Lindsey Stamey of Vertigo is Down with Gogol Bordello

Morristown modern rock band Vertigo’s profile is quickly rising—their second full-length CD, The Coming and the Going, is coming out in July (with national distribution by Koch and Hot Topic), they just played Sundown in the City with Gavin Rossdale, and they’re scheduled for Bonnaroo on Sunday, June 14. They’re also headlining at the Cider House this weekend, which might be one of your last chances to see them in a club anytime soon. Here’s what vocalist Lindsey Stamey has been listening to lately.

Gogol Bordello, Super Taranta! (SideOneDummy/Rubric, 2007)

This is my new favorite band. I heard about them a few years ago from an Elijah Wood interview where he was promoting the movie Everything Is Illuminated—coincidentally the singer is also co-star, which I just recently found out. I checked out the band and couldn’t really get into it at that point. Maybe I was too young. Who knows? It wasn’t until I watched the movie Wristcutters recently that Gogol Bordello was brought back up. Their song “Through the Roof ’n’ Underground” shows up a few times in the movie and by the end I had to own it and everything from who wrote it. Come to find it was the band that I so rudely dismissed years before. I just recently bought everything they ever made.

Silversun Pickups, Swoon (Dangerbird, 2009)
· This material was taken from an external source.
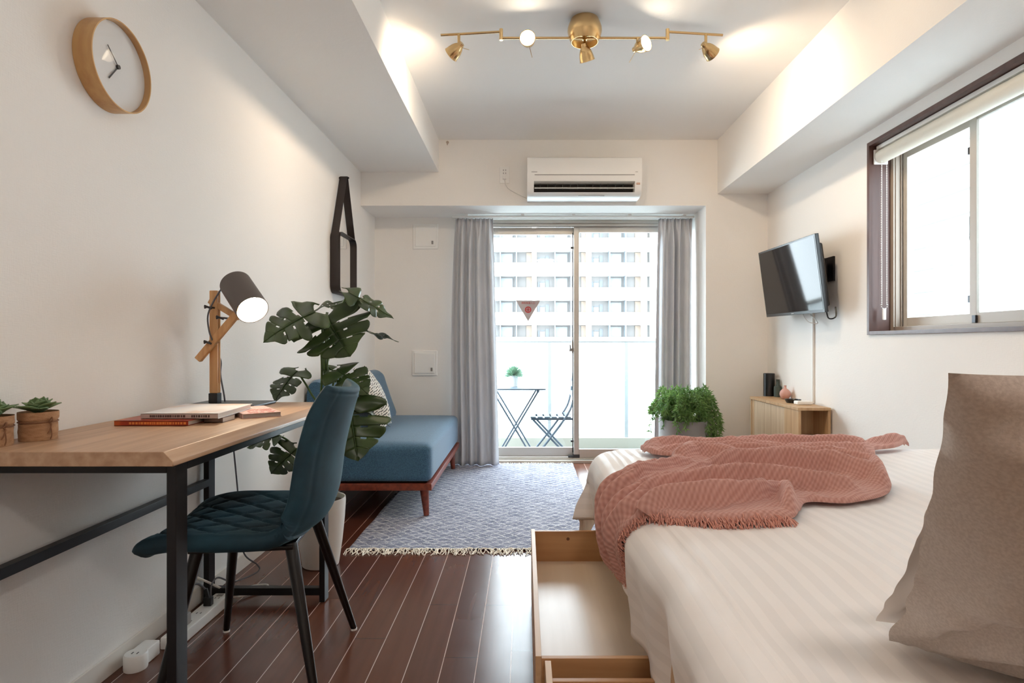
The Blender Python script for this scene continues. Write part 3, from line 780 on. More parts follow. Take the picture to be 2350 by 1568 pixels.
# ------------------------------------------------------------------ ceiling spot bar
SPOTS = []
def spot_bar():
    Yl = 2.655; cx = 0.269
    t = thing('ceiling_spotlight_bar', 'brass ceiling bar lamp with five swivelling spotlights', 'ceiling lamp', (cx, Yl, ZC))
    MB().lathe([(0.062, ZC-0.0005), (0.070, ZC-0.018), (0.0765, ZC-0.038), (0.0775, ZC-0.052), (0.073, ZC-0.072), (0.066, ZC-0.090), (0.060, ZC-0.102), (0.0585, ZC-0.102), (0.064, ZC-0.085), (0.03, ZC-0.075), (0.0, ZC-0.075)], (cx, Yl, 0), 48).build('canopy', M_BRASS, t)
    zb = 2.318
    m = MB(); m.tube([(-0.110, Yl, zb), (0.645, Yl, zb)], 0.0055, 12); m.build('bar', M_BRASS, t)
    MB().tube([(cx, Yl, ZC-0.075), (cx, Yl, zb-0.01)], 0.010, 14).build('stem', M_BRASS, t)
    for x in (-0.108, 0.643): MB().tube([(x, Yl, zb-0.01), (x, Yl, zb+0.040)], 0.0085, 14).build('joint', M_BRASS, t)
    za = zb+0.028
    for xa, xb in ((-0.108, -0.384), (0.643, 0.901)): MB().tube([(xa, Yl, za), (xb, Yl+0.028, za)], 0.0055, 12).build('bar', M_BRASS, t)
    M_LENS = emis('spot_lens', (1.0, 0.80, 0.55, 1), 14)
    M_LENS2 = emis('spot_lens_bright', (1.0, 0.86, 0.66, 1), 40)
    heads = [((-0.301, Yl+0.02, za), 0.058, (-0.72, 0.45, -0.45), M_LENS, (0.9, -0.1, -0.3), 0.05),
             ((0.016, Yl, zb), 0.022, (-0.10, -0.97, -0.08), M_LENS2, (0.25, 0.1, -1), 0.065),
             ((cx, Yl, zb), 0.048, (0.28, 0.48, -0.83), M_LENS, (0.1, -0.2, 0.1), 0.005),
             ((0.5075, Yl, zb), 0.045, (0.60, -0.80, 0.02), M_LENS2, (-0.5, 0.2, -0.85), 0.07),
             ((0.822, Yl+0.02, za), 0.058, (0.72, 0.45, -0.42), M_LENS, (-0.9, -0.1, -0.4), 0.035)]
    for p, drop, d, lm, pin, pl in heads:
        p = Vector(p); d = Vector(d).normalized(); q = p-Vector((0,0,drop))
        hd = MB().tube([p, q], 0.0065, 12).build('head_stem', M_BRASS, t)
        b0 = q+d*(-0.008)
        bell = MB().lathe([(0.0, -0.014), (0.012, -0.014), (0.014, -0.004), (0.0155, 0.0), (0.0225, 0.010), (0.0285, 0.024), (0.0325, 0.042), (0.034, 0.056), (0.036, 0.060), (0.033, 0.060), (0.030, 0.050), (0.0, 0.046)], b0, 30, d).build('spot_head', M_BRASS, t)
        MB().lathe([(0.030, 0.0545), (0.026, 0.058), (0.0, 0.060)], b0, 24, d, cap=False).build('lens', lm, bell)
        pn = Vector(pin).normalized()
        MB().tube([q, q+pn*pl], 0.0012, 6).build('aiming_pin', M_BRASS, t)
        L = bpy.data.lights.new('spot_light', 'SPOT'); L.energy = (17 if d.y < -0.5 else 19)*LAMP; L.color = (1.0, 0.78, 0.55)
        L.spot_size = math.radians(110 if d.y < -0.5 else 160); L.spot_blend = 1.0; L.shadow_soft_size = 0.025
        o = bpy.data.objects.new('spot_light', L); COL.objects.link(o)
        o.location = b0+d*0.067; o.rotation_euler = (d+Vector((0, 0, -0.35 if d.y < -0.5 else 0))).to_track_quat('-Z', 'Y').to_euler()
        SPOTS.append(o)
spot_bar()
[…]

I’ve been waiting for their new release for what seems forever. Their first release, Carnavas, was defiantly stuck in my CD player for a long time and I can now say the same thing about Swoon. It’s gotten to the point where people in the van are getting pretty annoyed. Everything about them is so passionate and perfect. The song “Growing Old Is Getting Old” builds until you think your heart might explode.

Crosby, Stills, Nash & Young, Greatest Hits (Rhino, 2005)

I grew up listening to CSN&Y. I realized a few weeks ago when I was comparing the harmonies of Fleet Foxes to being almost as velvet as CSN&Y that I sinfully did not own one album. I went out that day and bought their greatest hits and figured that was a start. I wept for the nostalgia of “Our House” with my headphones on in the dark of my bedroom. My parents sang it to me often and I was sure someone wrote it about us. It was like finding an old comforting baby blanket.